Though she lived primarily in North Carolina since her teen years, the last Duke family member to own the palatial mansion was Benjamin Duke’s granddaughter, Mary Duke Biddle Trent Semans. Sometime after Semans took over ownership, the mansion was carved up into several apartments and the basement converted to a doctors’ offices. Eventually, the bulk of the house, the first four floors above the English basement, was re-fashioned as a swank quadruplex of almost 10,000 square feet and the fifth floor converted to a simplex with two balconies, both with views of Central Park over the roof of The Met. At some point, the roof of the sixth floor was raised and a seventh floor added to create a duplex penthouse. The address marker for the separate entrance to the penthouse units is still visible above a secondary ground-floor entrance. So the story goes, the Duke-Semans family kept only a “hotel-sized bedroom” on the ground floor, and it’s unclear which, if any, of the apartments remain as independent residences.
When Semans put the property up for sale in 2005, for $50 million, she told Forbes she “had a very wonderful childhood there.” She also said they had “wonderful Christmas trees” and that her opera singer mother would hold concerts in the “that middle hall,” presumably the massive, 33-foot-long and 26-foot-wide stair landing on the parlor floor.
Though it was the highest priced townhouse on the market at the time, it did not take long to attract a serious buyer; Semans sold up 2006 for $40 million to Tamir Sapir. The cab driver turned real estate mogul held on the place until 2010, when he sold it for $44 million to Mr. Slim, at the time the richest man in the world. (Forbes currently calculates Mr. Slim’s fat fortune to be about $92.4 billion; as of today, that makes him the 8th richest person on the planet.) At the time of his purchase, it was reported Slim planned to use the humongous house as a home base when passing through New York.
Landmarked in 1974 and still known as the Benjamin N. and Sarah Duke House (as well as the Duke-Semans House), it is once again the highest priced townhouse currently on the market in Manhattan. And if the Marie Antoinette-worthy home sells for anywhere near its sky-high ask, it will blow away the current record for the most money ever paid for a Manhattan townhouse, set in 2021 when British financier Alan Howard ponied up $59 million for Vincent Viola’s East 69th Street townhouse.
The opulent French Renaissance-inspired interiors of the Duke-Semans House comprise more than 25 rooms dispersed over about 20,000 square feet. There are at least nine fireplaces, acres of polished wood floorboards, and miles of ornate moldings. Beginning in the ground floor foyer, a curved staircase makes a grand ascent all the way up to the fifth floor. A more discreet separate staircase connects to the uppermost two floors, and for those unable (or unwilling) to climb so many stairs day in and day out, the home is equipped with two elevators. Marketing materials indicate there are eight bedrooms and 10 bathrooms though floor plans are not specific about which rooms are public entertaining spaces and which are private living areas.

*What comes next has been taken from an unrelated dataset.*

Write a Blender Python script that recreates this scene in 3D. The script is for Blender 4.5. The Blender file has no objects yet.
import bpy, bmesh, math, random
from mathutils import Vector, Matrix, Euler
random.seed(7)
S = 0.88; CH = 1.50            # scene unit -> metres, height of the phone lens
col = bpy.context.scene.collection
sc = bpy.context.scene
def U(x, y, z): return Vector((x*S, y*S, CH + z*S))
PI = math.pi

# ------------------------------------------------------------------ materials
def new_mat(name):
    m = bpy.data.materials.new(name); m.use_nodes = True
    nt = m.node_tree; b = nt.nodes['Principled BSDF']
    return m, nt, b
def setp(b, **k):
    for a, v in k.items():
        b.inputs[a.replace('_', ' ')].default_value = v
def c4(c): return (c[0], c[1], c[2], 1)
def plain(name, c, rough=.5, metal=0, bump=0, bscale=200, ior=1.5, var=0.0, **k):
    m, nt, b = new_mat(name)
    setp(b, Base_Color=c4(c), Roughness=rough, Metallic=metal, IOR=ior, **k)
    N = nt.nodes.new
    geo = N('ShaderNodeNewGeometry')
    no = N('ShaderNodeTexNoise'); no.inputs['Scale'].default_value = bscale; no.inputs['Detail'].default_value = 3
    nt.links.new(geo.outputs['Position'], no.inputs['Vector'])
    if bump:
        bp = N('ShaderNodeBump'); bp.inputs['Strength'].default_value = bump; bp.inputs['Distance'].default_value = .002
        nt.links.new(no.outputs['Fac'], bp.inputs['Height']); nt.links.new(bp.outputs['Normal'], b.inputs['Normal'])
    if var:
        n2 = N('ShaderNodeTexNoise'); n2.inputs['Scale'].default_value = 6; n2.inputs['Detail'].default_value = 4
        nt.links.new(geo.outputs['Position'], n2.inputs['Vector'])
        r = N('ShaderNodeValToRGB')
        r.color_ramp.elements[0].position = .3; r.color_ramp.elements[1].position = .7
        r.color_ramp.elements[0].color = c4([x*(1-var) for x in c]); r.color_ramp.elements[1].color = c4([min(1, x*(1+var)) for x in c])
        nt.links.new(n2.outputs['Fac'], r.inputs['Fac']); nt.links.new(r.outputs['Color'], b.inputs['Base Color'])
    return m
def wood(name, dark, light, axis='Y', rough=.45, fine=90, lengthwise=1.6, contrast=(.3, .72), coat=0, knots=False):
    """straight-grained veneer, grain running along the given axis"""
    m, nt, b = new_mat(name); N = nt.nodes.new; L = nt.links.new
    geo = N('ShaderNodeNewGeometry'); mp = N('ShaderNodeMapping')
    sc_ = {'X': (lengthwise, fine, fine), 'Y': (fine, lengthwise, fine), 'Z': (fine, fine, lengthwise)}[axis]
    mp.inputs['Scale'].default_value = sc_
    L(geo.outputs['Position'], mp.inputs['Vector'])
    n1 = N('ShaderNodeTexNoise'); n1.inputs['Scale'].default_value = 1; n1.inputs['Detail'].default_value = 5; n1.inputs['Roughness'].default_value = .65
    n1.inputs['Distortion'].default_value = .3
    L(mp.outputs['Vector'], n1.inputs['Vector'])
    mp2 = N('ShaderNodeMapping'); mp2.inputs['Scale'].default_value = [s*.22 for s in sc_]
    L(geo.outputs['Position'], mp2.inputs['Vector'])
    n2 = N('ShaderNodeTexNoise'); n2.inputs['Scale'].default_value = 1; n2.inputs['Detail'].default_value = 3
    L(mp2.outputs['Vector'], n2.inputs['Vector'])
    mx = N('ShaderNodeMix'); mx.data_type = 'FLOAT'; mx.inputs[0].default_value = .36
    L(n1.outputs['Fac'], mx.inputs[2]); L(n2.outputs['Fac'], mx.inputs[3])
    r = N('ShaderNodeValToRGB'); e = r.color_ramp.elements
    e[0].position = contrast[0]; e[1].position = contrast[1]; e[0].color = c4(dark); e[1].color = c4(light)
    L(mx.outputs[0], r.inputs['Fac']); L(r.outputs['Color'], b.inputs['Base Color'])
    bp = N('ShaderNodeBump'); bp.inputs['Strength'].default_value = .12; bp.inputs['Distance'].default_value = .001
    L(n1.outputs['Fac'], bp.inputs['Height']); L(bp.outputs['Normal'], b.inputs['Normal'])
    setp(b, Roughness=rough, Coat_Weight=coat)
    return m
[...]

Listed with Jorge Lopez at Compass, who declined to comment, Duke-Semans House is being marketed as a rare opportunity to acquire a landmark structure that has withstood the test of time. Listing descriptions suggest the building could remain as a private residence but might also serve as a foundation, gallery, museum and/or retail space.
Speaking of retail and gallery spaces located in old townhouses, back in 1990s and early 2000 the now defunct Felissimo Design House, a chic retail space and gallery, housed itself in the Frederick Edey townhouse on West 56th Street. Well, turns out Mister Slim, or at least a corporate concern connected to him, owns that townhouse-turned-gallery, too. Briefly home in the 1950s to Elizabeth Taylor and her third husband Michael Todd, the five-story building was purchased by Slim in 2011 — the year after he bought the Duke-Semans mansion — for $15.5 million, in cash. Since then, the 16,500-square-foot building has been leased out to various tenants, and today it functions as The Elizabeth Collective, an event space, gallery and showroom for various beauty and fashion brands.